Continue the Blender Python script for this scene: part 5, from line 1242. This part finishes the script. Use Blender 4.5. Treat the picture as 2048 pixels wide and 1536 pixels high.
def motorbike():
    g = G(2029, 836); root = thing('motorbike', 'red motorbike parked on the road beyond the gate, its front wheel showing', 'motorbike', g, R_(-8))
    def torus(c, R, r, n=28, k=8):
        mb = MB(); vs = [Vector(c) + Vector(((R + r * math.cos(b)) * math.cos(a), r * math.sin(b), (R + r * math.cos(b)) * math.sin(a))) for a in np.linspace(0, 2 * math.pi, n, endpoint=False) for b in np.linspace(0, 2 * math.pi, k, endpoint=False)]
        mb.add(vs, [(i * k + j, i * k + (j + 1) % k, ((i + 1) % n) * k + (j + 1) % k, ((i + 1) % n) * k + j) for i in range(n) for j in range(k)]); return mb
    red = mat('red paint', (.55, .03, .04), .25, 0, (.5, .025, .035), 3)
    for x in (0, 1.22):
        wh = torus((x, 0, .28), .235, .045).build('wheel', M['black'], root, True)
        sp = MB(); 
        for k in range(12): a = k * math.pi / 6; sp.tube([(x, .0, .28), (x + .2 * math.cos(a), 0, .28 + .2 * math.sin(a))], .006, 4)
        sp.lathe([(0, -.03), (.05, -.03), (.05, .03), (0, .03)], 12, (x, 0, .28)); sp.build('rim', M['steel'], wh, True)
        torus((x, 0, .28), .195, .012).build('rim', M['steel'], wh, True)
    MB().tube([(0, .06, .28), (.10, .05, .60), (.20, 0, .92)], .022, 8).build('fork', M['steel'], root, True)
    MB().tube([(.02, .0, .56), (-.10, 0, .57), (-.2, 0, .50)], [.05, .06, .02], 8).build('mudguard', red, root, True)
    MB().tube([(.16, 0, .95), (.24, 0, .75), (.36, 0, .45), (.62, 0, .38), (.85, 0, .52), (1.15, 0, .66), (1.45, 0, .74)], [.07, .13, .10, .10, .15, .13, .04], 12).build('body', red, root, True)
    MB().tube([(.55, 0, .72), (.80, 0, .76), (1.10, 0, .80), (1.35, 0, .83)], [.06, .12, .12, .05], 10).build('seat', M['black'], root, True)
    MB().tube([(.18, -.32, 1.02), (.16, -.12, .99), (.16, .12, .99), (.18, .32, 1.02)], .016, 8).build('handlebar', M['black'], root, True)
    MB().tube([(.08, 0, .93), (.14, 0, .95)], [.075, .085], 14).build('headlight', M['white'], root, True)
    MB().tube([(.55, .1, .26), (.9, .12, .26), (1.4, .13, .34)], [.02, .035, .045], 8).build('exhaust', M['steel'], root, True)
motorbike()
+-------+
Give the complete listing a second time, exactly as it reads.

Continue the Blender Python script for this scene: part 5, from line 1242. This part finishes the script. Use Blender 4.5. Treat the picture as 2048 pixels wide and 1536 pixels high.
def motorbike():
    g = G(2029, 836); root = thing('motorbike', 'red motorbike parked on the road beyond the gate, its front wheel showing', 'motorbike', g, R_(-8))
    def torus(c, R, r, n=28, k=8):
        mb = MB(); vs = [Vector(c) + Vector(((R + r * math.cos(b)) * math.cos(a), r * math.sin(b), (R + r * math.cos(b)) * math.sin(a))) for a in np.linspace(0, 2 * math.pi, n, endpoint=False) for b in np.linspace(0, 2 * math.pi, k, endpoint=False)]
        mb.add(vs, [(i * k + j, i * k + (j + 1) % k, ((i + 1) % n) * k + (j + 1) % k, ((i + 1) % n) * k + j) for i in range(n) for j in range(k)]); return mb
    red = mat('red paint', (.55, .03, .04), .25, 0, (.5, .025, .035), 3)
    for x in (0, 1.22):
        wh = torus((x, 0, .28), .235, .045).build('wheel', M['black'], root, True)
        sp = MB(); 
        for k in range(12): a = k * math.pi / 6; sp.tube([(x, .0, .28), (x + .2 * math.cos(a), 0, .28 + .2 * math.sin(a))], .006, 4)
        sp.lathe([(0, -.03), (.05, -.03), (.05, .03), (0, .03)], 12, (x, 0, .28)); sp.build('rim', M['steel'], wh, True)
        torus((x, 0, .28), .195, .012).build('rim', M['steel'], wh, True)
    MB().tube([(0, .06, .28), (.10, .05, .60), (.20, 0, .92)], .022, 8).build('fork', M['steel'], root, True)
    MB().tube([(.02, .0, .56), (-.10, 0, .57), (-.2, 0, .50)], [.05, .06, .02], 8).build('mudguard', red, root, True)
    MB().tube([(.16, 0, .95), (.24, 0, .75), (.36, 0, .45), (.62, 0, .38), (.85, 0, .52), (1.15, 0, .66), (1.45, 0, .74)], [.07, .13, .10, .10, .15, .13, .04], 12).build('body', red, root, True)
    MB().tube([(.55, 0, .72), (.80, 0, .76), (1.10, 0, .80), (1.35, 0, .83)], [.06, .12, .12, .05], 10).build('seat', M['black'], root, True)
    MB().tube([(.18, -.32, 1.02), (.16, -.12, .99), (.16, .12, .99), (.18, .32, 1.02)], .016, 8).build('handlebar', M['black'], root, True)
    MB().tube([(.08, 0, .93), (.14, 0, .95)], [.075, .085], 14).build('headlight', M['white'], root, True)
    MB().tube([(.55, .1, .26), (.9, .12, .26), (1.4, .13, .34)], [.02, .035, .045], 8).build('exhaust', M['steel'], root, True)
motorbike()